Esto les sucede mucho a actores, cantantes o personas mediáticas, que han optado por interpretar un papel que les aporta éxito laboral y reconocimiento social, pero del que luego no han sabido liberarse en su vida privada. Es decir, el personaje ha anulado al ser humano, y esto provoca inquietud, ansiedad, frustración y una sensación profunda de pérdida de identidad.
Representar lo que no eres puede ser agotador, sobre todo si no sabes delimitar el ámbito específico en el que desplegar determinada personalidad. Porque en algún momento, necesitamos quitarnos la máscara y ser nosotros mismos. Este sencillo análisis puede explicar el origen de algunos de los trastornos de personalidad más habituales como el narcisista, el obsesivo-compulsivo o el antisocial. Personajes que tratan de adaptarse a una compleja sociedad, pero que acaban representando comportamientos muy codificados y comunes, que anulan al propio individuo.
¿Cuáles son mis personajes y quién soy yo?
Una propuesta práctica para entender el juego interpretativo que cada uno desplegamos consiste en delimitar nuestros contextos sociales habituales, por ejemplo: laboral, familiar, sentimental y ocio. Es muy probable que en alguno de esos contextos no usemos expresiones que sí usamos en otros, que en alguno digamos palabras malsonantes y en otros no, o también que la disposición al afecto sea diferente, lo que generará una actitud corporal distinta.
El siguiente paso consistiría en delimitar con cuántas de esas cosas nos sentimos realmente identificados y con cuáles no. El objetivo no consiste en eliminar aquello que nos resulte incompatible con lo que realmente somos, es decir, con nuestro carácter, sino sólo ser conscientes de que ahí, y sólo ahí, estamos interpretando un rol con unos objetivos específicos para adaptarnos a ese ambiente, aunque no sea reflejo de nuestro carácter.

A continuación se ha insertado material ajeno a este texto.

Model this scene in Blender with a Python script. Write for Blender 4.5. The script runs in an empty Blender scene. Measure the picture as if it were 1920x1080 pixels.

Todos tendemos, por ejemplo, a comportarnos de una manera comedida y responsable en el trabajo, aunque seamos más caóticos y desordenados en otros contextos. Por eso, podemos representar todos los personajes que queramos o que creamos necesitar, pero es importante saber quiénes somos realmente, o en definitiva: cuál es nuestro carácter y cuáles nuestras personalidades.